##### RECORDED INFORMATION

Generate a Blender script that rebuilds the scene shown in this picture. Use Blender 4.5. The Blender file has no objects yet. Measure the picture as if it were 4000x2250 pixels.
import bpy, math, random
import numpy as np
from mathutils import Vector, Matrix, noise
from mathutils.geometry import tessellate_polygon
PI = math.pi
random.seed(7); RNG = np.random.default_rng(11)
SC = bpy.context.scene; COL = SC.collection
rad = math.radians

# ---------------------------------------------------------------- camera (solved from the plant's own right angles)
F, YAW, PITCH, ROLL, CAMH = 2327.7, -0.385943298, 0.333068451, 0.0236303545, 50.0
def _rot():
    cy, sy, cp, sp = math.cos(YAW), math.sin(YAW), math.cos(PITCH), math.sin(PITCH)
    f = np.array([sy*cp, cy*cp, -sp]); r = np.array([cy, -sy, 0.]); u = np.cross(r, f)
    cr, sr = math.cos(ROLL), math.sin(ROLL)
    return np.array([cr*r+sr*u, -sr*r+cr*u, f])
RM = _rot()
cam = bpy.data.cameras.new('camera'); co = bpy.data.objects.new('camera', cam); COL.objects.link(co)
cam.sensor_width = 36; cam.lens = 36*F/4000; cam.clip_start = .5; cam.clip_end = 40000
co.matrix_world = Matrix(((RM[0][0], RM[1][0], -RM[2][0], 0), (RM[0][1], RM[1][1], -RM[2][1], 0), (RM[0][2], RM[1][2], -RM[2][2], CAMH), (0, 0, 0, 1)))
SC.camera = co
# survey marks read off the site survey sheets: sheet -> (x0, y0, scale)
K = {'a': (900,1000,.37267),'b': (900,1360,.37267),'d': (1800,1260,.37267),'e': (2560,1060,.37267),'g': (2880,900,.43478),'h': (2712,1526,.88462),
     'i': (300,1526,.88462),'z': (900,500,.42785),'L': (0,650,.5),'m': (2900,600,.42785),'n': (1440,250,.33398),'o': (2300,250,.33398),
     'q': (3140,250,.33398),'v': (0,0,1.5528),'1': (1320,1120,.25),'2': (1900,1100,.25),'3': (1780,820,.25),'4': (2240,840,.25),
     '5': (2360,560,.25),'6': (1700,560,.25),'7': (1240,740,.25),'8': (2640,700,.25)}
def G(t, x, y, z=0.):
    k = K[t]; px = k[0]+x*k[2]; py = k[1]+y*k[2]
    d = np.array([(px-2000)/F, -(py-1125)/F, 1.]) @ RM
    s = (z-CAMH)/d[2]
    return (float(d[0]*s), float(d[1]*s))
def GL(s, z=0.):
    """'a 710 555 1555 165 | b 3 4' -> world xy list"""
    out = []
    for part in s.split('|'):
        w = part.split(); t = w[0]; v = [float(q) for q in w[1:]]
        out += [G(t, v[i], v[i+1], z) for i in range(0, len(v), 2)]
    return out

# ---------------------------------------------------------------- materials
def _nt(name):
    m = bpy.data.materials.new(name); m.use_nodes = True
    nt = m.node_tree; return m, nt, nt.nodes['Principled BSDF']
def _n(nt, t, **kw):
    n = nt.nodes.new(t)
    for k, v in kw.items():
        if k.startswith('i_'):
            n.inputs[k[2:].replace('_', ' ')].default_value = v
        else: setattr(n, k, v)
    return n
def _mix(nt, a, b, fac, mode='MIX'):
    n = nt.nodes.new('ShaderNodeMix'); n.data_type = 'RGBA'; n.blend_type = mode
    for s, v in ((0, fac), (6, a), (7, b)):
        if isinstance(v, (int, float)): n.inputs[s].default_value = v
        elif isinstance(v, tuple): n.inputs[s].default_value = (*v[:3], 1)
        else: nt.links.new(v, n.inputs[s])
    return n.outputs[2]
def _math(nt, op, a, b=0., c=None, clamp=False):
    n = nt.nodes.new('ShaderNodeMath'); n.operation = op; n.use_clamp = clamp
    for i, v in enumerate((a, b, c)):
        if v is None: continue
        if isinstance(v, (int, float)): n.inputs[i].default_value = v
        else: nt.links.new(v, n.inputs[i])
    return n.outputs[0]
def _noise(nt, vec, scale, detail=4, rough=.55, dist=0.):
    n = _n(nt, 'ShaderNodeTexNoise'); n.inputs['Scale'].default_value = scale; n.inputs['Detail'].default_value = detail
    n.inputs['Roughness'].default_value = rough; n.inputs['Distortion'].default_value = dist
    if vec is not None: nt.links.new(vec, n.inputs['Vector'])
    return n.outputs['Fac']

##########

STATED TASK> Select, from the listing, all lines that include the word "objects".

SOLUTION TO THIS TASK>
Generate a Blender script that rebuilds the scene shown in this picture. Use Blender 4.5. The Blender file has no objects yet. Measure the picture as if it were 4000x2250 pixels.
cam = bpy.data.cameras.new('camera'); co = bpy.data.objects.new('camera', cam); COL.objects.link(co)